■韓国に負け続けてきた歴史

 これは、画期的なことだ。

 従来は、MFのテクニックなどでは日本がリードするが、ゴール前での仕事をするストライカーやストッパーでは韓国が上回るという場合が多かった。日本がポゼッションで上回り、試合をコントロールしているように見えるのに、結局、最後はゴール前での個人能力でやられてしまう試合が多かったのだ。

 たとえば、2012年のロンドン・オリンピックでの銅メダルを懸けた3位決定戦。日本がボールを握る時間は長かったが、韓国は割り切って日本の弱点であるセンターバックを狙ったロングボールを多用して前線に勝負を託した。そして、朴主永(パク・チュヨン)と具慈哲(ク・ジャチョル)のゴールによって、日本にとって44年ぶりのメダル獲得を阻んだのである。

 さらに、最近では2019年にポーランドで開かれたFIFA U-20ワールドカップでの対戦がある。

 順調にグループリーグを突破したU-20日本代表だったが、ラウンド16で韓国と対戦。日本がボールを握って攻撃を続けたもののゴールを決めることができず、84分になんでもないクロスを高さのある呉世勲(オ・セフン)に決められて、ラウンド16突破を阻まれたのだ(ちなみに、韓国はこの大会で決勝に進出し、ウクライナに敗れて準優勝している)。

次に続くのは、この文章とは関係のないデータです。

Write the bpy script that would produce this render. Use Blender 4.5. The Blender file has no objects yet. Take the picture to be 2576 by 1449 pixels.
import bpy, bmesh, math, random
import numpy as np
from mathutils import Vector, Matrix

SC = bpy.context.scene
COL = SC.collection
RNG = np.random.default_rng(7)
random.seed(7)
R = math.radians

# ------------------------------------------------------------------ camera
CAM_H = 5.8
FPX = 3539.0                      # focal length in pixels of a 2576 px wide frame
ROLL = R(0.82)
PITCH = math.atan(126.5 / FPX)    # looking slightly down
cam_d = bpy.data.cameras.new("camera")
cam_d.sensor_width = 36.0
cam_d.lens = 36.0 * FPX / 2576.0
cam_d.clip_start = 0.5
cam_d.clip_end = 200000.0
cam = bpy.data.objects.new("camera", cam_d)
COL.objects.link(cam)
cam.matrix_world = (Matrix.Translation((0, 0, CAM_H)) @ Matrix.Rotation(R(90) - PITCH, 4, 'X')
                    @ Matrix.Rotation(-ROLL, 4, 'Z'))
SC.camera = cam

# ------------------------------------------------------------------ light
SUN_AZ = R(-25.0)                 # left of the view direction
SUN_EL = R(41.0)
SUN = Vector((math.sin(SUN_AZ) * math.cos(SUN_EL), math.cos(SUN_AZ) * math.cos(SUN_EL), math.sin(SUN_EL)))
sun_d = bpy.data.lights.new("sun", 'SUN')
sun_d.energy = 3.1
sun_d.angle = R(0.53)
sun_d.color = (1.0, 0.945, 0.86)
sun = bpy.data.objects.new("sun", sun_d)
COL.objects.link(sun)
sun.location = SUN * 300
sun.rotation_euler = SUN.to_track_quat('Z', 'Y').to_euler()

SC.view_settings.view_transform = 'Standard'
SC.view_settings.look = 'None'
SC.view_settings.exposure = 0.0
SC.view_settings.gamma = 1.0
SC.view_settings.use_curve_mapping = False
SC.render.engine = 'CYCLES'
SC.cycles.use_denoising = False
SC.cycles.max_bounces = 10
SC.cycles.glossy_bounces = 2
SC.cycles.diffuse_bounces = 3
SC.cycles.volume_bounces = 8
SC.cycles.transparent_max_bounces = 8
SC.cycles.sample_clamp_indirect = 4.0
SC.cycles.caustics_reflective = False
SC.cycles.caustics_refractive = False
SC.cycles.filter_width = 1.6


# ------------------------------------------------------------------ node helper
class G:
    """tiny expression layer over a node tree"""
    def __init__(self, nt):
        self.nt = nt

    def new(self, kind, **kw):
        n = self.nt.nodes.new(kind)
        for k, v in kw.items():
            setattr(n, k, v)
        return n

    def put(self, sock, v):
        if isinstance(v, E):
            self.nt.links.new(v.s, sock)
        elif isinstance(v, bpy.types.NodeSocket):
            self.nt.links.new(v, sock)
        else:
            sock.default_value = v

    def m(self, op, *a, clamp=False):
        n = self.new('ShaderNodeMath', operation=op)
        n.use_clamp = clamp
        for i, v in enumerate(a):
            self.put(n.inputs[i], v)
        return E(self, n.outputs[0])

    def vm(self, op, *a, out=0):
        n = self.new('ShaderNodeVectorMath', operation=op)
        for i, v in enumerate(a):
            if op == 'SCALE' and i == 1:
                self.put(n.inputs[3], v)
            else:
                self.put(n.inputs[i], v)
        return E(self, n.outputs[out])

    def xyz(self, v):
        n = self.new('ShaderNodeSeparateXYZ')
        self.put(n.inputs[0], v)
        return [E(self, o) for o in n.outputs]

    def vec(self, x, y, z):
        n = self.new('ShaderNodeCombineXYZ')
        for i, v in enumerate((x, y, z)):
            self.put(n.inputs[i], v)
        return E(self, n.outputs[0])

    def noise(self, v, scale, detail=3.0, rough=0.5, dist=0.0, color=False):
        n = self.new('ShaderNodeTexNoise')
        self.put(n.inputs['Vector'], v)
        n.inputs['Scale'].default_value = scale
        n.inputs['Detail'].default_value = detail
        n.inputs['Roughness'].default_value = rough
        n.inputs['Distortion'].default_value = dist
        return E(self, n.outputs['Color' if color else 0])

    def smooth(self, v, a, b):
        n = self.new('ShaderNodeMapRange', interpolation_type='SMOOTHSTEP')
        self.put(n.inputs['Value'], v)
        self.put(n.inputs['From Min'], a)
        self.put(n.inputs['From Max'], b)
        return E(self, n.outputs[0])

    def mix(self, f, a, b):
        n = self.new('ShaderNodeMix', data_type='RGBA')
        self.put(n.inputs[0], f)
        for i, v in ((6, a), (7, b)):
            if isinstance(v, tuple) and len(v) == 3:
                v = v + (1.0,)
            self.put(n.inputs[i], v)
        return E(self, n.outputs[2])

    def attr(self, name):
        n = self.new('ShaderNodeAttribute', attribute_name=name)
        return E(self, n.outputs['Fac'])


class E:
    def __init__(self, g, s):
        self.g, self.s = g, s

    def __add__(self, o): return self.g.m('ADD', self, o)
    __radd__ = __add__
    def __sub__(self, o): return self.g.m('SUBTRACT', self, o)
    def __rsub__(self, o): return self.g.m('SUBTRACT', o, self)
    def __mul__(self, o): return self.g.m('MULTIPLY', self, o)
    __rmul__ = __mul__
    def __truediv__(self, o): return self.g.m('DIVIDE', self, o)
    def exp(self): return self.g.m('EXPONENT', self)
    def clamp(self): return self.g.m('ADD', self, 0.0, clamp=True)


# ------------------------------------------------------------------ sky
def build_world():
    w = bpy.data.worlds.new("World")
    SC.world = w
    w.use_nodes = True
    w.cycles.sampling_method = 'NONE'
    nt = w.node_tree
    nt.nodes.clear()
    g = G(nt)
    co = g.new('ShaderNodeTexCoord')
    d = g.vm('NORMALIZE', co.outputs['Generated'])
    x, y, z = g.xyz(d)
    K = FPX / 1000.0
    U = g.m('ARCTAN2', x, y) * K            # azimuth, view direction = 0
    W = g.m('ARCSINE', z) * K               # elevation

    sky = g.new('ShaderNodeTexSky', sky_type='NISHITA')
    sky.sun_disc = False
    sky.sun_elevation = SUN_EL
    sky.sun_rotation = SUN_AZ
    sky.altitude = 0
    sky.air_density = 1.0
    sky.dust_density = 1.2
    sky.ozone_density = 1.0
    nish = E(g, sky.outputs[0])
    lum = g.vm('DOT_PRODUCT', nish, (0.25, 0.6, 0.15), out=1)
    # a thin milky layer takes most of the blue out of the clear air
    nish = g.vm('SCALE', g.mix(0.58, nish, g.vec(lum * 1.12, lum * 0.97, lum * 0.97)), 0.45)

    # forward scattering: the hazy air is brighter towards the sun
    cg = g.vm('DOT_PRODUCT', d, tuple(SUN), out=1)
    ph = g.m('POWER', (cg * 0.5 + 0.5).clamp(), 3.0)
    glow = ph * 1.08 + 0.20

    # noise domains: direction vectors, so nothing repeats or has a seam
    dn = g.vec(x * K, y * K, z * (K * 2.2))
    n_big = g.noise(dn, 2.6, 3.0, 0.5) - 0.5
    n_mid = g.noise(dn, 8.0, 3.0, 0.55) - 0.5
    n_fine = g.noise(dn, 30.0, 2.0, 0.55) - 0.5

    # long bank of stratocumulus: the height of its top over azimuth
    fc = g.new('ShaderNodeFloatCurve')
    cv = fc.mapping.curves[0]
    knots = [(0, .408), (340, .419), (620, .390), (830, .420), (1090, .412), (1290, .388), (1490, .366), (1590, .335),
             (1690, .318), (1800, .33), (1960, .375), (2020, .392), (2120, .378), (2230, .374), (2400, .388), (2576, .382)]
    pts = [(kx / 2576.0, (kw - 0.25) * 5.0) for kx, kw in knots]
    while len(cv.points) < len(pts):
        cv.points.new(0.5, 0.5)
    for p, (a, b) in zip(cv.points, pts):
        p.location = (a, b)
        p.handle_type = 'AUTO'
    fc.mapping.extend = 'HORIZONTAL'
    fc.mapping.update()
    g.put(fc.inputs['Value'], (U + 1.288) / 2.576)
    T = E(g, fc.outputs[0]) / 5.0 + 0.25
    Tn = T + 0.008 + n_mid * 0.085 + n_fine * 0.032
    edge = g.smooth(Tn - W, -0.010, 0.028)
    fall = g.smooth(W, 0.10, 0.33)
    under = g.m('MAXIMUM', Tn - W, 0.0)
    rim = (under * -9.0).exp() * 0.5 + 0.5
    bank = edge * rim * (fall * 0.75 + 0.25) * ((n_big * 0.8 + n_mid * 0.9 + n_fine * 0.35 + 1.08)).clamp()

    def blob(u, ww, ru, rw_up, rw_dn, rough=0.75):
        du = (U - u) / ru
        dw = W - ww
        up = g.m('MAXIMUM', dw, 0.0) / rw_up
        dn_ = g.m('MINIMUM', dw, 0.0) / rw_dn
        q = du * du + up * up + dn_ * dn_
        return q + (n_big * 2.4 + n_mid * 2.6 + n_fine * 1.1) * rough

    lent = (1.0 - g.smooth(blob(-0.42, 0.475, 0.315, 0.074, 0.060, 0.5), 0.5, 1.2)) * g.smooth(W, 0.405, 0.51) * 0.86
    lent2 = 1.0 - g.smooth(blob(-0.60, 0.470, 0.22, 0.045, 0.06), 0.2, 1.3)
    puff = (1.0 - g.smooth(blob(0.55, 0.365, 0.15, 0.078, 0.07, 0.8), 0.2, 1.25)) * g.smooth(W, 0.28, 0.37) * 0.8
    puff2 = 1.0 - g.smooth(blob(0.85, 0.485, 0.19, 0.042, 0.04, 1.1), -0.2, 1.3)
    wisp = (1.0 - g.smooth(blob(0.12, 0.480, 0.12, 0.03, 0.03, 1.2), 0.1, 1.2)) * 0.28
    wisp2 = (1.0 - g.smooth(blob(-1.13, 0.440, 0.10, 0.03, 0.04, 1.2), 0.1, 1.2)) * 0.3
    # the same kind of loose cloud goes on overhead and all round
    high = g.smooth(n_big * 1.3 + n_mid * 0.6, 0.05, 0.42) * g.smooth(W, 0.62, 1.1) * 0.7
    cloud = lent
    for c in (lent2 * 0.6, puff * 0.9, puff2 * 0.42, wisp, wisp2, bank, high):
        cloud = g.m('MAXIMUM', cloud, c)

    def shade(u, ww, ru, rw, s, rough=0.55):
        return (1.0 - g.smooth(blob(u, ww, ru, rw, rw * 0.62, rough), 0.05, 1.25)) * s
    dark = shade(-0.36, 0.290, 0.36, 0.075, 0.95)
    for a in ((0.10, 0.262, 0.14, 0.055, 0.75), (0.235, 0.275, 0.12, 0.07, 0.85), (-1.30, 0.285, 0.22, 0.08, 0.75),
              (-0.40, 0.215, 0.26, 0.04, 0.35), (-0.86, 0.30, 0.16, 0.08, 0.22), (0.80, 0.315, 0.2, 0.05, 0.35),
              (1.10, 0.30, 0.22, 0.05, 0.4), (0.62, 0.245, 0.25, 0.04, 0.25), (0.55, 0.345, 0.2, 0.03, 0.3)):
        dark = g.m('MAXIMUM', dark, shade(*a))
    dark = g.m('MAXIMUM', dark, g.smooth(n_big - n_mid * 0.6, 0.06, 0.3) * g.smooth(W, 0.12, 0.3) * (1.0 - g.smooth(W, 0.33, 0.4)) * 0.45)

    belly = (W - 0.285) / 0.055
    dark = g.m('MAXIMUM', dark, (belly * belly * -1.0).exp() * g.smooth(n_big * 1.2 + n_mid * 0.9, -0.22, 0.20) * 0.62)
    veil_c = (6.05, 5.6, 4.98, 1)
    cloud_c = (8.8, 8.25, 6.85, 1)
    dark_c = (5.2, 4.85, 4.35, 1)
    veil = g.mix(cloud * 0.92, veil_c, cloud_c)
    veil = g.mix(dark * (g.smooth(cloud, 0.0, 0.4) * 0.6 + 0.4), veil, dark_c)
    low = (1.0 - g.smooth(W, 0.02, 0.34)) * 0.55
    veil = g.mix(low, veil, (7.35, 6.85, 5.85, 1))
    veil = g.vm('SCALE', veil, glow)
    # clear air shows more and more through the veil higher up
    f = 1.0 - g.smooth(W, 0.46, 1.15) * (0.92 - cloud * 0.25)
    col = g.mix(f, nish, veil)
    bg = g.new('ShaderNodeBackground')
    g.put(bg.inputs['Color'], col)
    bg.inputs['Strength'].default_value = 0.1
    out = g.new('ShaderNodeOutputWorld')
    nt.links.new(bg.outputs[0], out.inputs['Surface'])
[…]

 さらに遠い過去に遡れば、日本はあらゆる局面で韓国に敵わない時代が続いていた。

 フィジカルや精神力はもちろん、ボールテクニックでも、戦術面でも、国際経験でもアジアカップなど、アジアでの真剣勝負を繰り返す韓国が上……。1950年代から1970年代まではそんな時代が続き、日本は15年間にわたって韓国に一度も勝てなかった時代があった。